M.V.: Nous avons renoncé à l’open air pour des raisons clairement économiques. Et on a décidé, pour ne pas diminuer l’offre, de le remplacer par une nouvelle salle. On vise depuis plusieurs années une diversification, autant dans les genre des films que dans les publics. Du point de vue du cinéma, on essaie de montrer le cinéma fantastique dans toute sa diversité, et les zones de porosité que le fantastique a avec les autres genres – thriller, action, comédie. Programmer davantage de films qui ne sont pas en compétition nous permet de sortir du cadre purement fantastique, avec des choses soit plus grand public, soit vraiment extrêmes, qui ne pourraient pas figurer dans la compétition. On a toujours voulu avoir cette approche «large», et chaque année, on essaie de développer cette approche.

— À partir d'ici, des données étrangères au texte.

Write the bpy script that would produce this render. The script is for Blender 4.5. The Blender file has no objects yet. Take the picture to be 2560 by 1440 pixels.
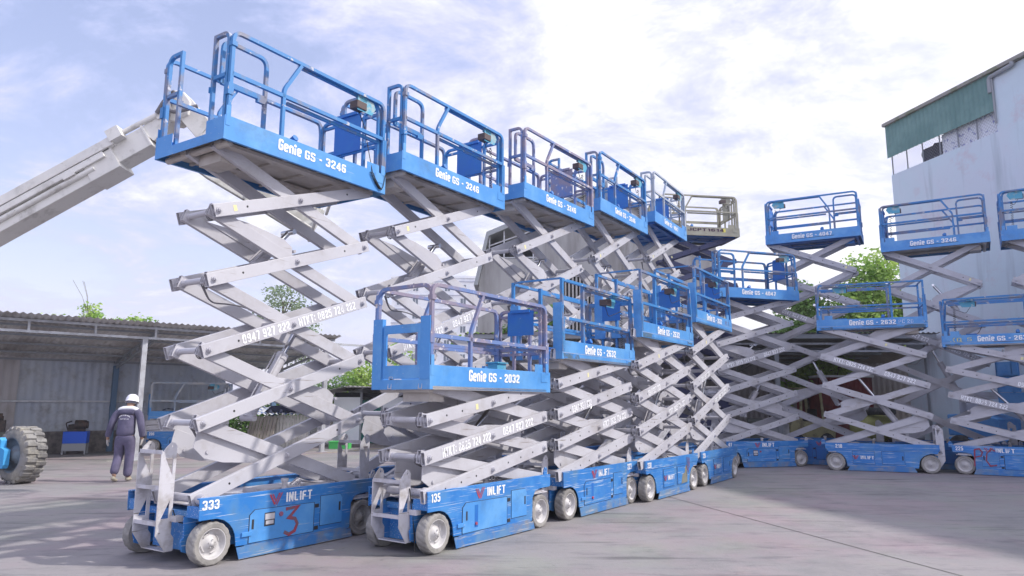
import bpy, math, random
from mathutils import Vector, Matrix
from mathutils.geometry import tessellate_polygon
R=math.radians; sin=math.sin; cos=math.cos; PI=math.pi
random.seed(7)
sc=bpy.context.scene
col=sc.collection
# ------------------------------------------------------------------ camera
CAMZ=1.45; PITCH=.16; ROLL=.0042; FPX=1781.6
cam=bpy.data.cameras.new('camera'); co=bpy.data.objects.new('camera',cam); col.objects.link(co)
fw=Vector((0,cos(PITCH),sin(PITCH))); up=Vector((0,-sin(PITCH),cos(PITCH))); rt=Vector((1,0,0))
r2=rt*cos(ROLL)+up*sin(ROLL); u2=up*cos(ROLL)-rt*sin(ROLL)
m=Matrix((( r2.x,u2.x,-fw.x,0),(r2.y,u2.y,-fw.y,0),(r2.z,u2.z,-fw.z,CAMZ),(0,0,0,1)))
co.matrix_world=m
cam.sensor_width=36; cam.lens=36*FPX/2560; cam.clip_start=.05; cam.clip_end=3000
sc.camera=co
# ------------------------------------------------------------------ sky and sun
SUN_EL=R(44); SUN_AZ=R(-3)      # azimuth measured from +X towards +Y
w=bpy.data.worlds.new('World'); sc.world=w; w.use_nodes=True
nt=w.node_tree; nt.nodes.clear(); N=nt.nodes.new; L=nt.links.new
out=N('ShaderNodeOutputWorld'); bg=N('ShaderNodeBackground'); bg.inputs['Strength'].default_value=.1
sky=N('ShaderNodeTexSky'); sky.sky_type='NISHITA'; sky.sun_disc=False; sky.sun_elevation=SUN_EL; sky.sun_rotation=R(90)-SUN_AZ
sky.air_density=1.0; sky.dust_density=1.5
tc=N('ShaderNodeTexCoord')
sep=N('ShaderNodeSeparateXYZ'); L(tc.outputs['Generated'],sep.inputs[0])
# project the view direction on a cloud layer
addz=N('ShaderNodeMath'); addz.operation='MAXIMUM'; addz.inputs[1].default_value=0; L(sep.outputs['Z'],addz.inputs[0])
addz2=N('ShaderNodeMath'); addz2.operation='ADD'; addz2.inputs[1].default_value=.22; L(addz.outputs[0],addz2.inputs[0])
dx=N('ShaderNodeMath'); dx.operation='DIVIDE'; L(sep.outputs['X'],dx.inputs[0]); L(addz2.outputs[0],dx.inputs[1])
dy=N('ShaderNodeMath'); dy.operation='DIVIDE'; L(sep.outputs['Y'],dy.inputs[0]); L(addz2.outputs[0],dy.inputs[1])
cmb=N('ShaderNodeCombineXYZ'); L(dx.outputs[0],cmb.inputs[0]); L(dy.outputs[0],cmb.inputs[1])
mp=N('ShaderNodeMapping'); mp.inputs['Scale'].default_value=(1.0,1.25,1); mp.inputs['Location'].default_value=(3.1,1.7,0); mp.inputs['Rotation'].default_value=(0,0,.35); L(cmb.outputs[0],mp.inputs[0])
n1=N('ShaderNodeTexNoise'); n1.inputs['Scale'].default_value=2.1; n1.inputs['Detail'].default_value=12; n1.inputs['Roughness'].default_value=.68; n1.inputs['Distortion'].default_value=.35; L(mp.outputs[0],n1.inputs['Vector'])
n2=N('ShaderNodeTexNoise'); n2.inputs['Scale'].default_value=.6; n2.inputs['Detail'].default_value=3; L(mp.outputs[0],n2.inputs['Vector'])
mx=N('ShaderNodeMath'); mx.operation='MULTIPLY_ADD'; mx.inputs[1].default_value=.6; L(n2.outputs['Fac'],mx.inputs[0]); L(n1.outputs['Fac'],mx.inputs[2])
# more and thicker cloud towards the sun's side of the sky
bx=N('ShaderNodeMath'); bx.operation='MULTIPLY_ADD'; bx.inputs[1].default_value=.15; L(sep.outputs['X'],bx.inputs[0]); L(mx.outputs[0],bx.inputs[2])
bz=N('ShaderNodeMath'); bz.operation='MULTIPLY_ADD'; bz.inputs[1].default_value=.08; L(sep.outputs['Z'],bz.inputs[0]); L(bx.outputs[0],bz.inputs[2])
rp=N('ShaderNodeValToRGB'); e=rp.color_ramp.elements
e[0].position=.66; e[0].color=(.30,.30,.30,1); e[1].position=.90; e[1].color=(1,1,1,1)
k=e.new(.78); k.color=(.78,.78,.78,1)
L(bz.outputs[0],rp.inputs[0])
tint=N('ShaderNodeMix'); tint.data_type='RGBA'; tint.blend_type='MULTIPLY'; tint.inputs[0].default_value=1
L(sky.outputs[0],tint.inputs[6]); tint.inputs[7].default_value=(2.5,1.9,1.75,1)
cc=N('ShaderNodeValToRGB'); e=cc.color_ramp.elements
e[0].position=.66; e[0].color=(.40,.52,.92,1); e[1].position=.95; e[1].color=(.93,.93,.96,1)
k=e.new(.79); k.color=(.63,.65,.88,1)
L(bz.outputs[0],cc.inputs[0])
cm=N('ShaderNodeMix'); cm.data_type='RGBA'; cm.blend_type='MULTIPLY'; cm.inputs[0].default_value=1
L(cc.outputs[0],cm.inputs[6]); cm.inputs[7].default_value=(9.6,9.6,9.6,1)
# cloud deck is brighter overhead, towards the sun and behind the camera
def clampmul(sock,a,b,o0,o1):
    q=N('ShaderNodeMapRange'); q.inputs[1].default_value=a; q.inputs[2].default_value=b; q.inputs[3].default_value=o0; q.inputs[4].default_value=o1; L(sock,q.inputs[0]); return q.outputs[0]
f1=clampmul(sep.outputs['X'],.35,.95,0,.35); f2=clampmul(sep.outputs['Z'],.5,.95,0,.35); f3=clampmul(sep.outputs['Y'],.1,-.9,0,.5)
a1=N('ShaderNodeMath'); a1.operation='ADD'; L(f1,a1.inputs[0]); L(f2,a1.inputs[1])
a2=N('ShaderNodeMath'); a2.operation='ADD'; L(a1.outputs[0],a2.inputs[0]); L(f3,a2.inputs[1])
a3=N('ShaderNodeMath'); a3.operation='ADD'; a3.inputs[1].default_value=1.0; L(a2.outputs[0],a3.inputs[0])
cs=N('ShaderNodeVectorMath'); cs.operation='SCALE'; L(cm.outputs[2],cs.inputs[0]); L(a3.outputs[0],cs.inputs['Scale'])
sm=N('ShaderNodeMix'); sm.data_type='RGBA'; L(rp.outputs[0],sm.inputs[0]); L(tint.outputs[2],sm.inputs[6]); L(cs.outputs[0],sm.inputs[7])
L(sm.outputs[2],bg.inputs[0]); L(bg.outputs[0],out.inputs[0])
sd=bpy.data.lights.new('sun','SUN'); sd.energy=3.3; sd.angle=R(1.5); sd.color=(1,.95,.88)
so=bpy.data.objects.new('sun',sd); col.objects.link(so)
sdir=Vector((cos(SUN_AZ)*cos(SUN_EL),sin(SUN_AZ)*cos(SUN_EL),sin(SUN_EL)))
so.rotation_euler=sdir.to_track_quat('Z','Y').to_euler(); so.location=(30,-5,40)
sc.view_settings.view_transform='Standard'; sc.view_settings.look='None'; sc.view_settings.exposure=.4; sc.view_settings.gamma=1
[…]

swissinfo.ch: Le fait de consacrer une rétrospective au cinéma gore ne va pas vous attirer que des sympathies!

M.V.: Sur ce coup-là, on s’est dit: tant pis pour les à priori qui pèsent sur le festival. On a pensé que comme le festival était en voie d’institutionnalisation, on pouvait se permettre d’afficher notre indépendance et notre attachement aux racines de ce genre, et à tout ce que ce genre peut avoir de… plus ou moins fréquentable.

swissinfo.ch: Essayez de me convaincre que le cinéma gore est autre chose que de la violence gratuite avec des tonneaux d’hémoglobine…

M.V.: Ce qui m’intéresse dans cette forme de cinéma, c’est cette appréhension de la violence qui va à l’encontre de la banalisation. On pourrait se dire que c’est un genre complaisant, mais c’est un genre qui montre la violence physique, les altérations du corps dans toute leur horreur, et qui est donc aux antipodes de films qui banalisent la violence, où l’on voit des gens qui se tirent dessus et qui tombent comme des mouches sans que cela n’ait aucune importance dans le développement de l’action. Le cinéma gore est un cinéma de l’exhibition de la violence, qui en dénonce certains éléments.

swissinfo.ch: Vraiment? Est-ce qu’on n’y développe pas plutôt un certain goût pour l’immonde?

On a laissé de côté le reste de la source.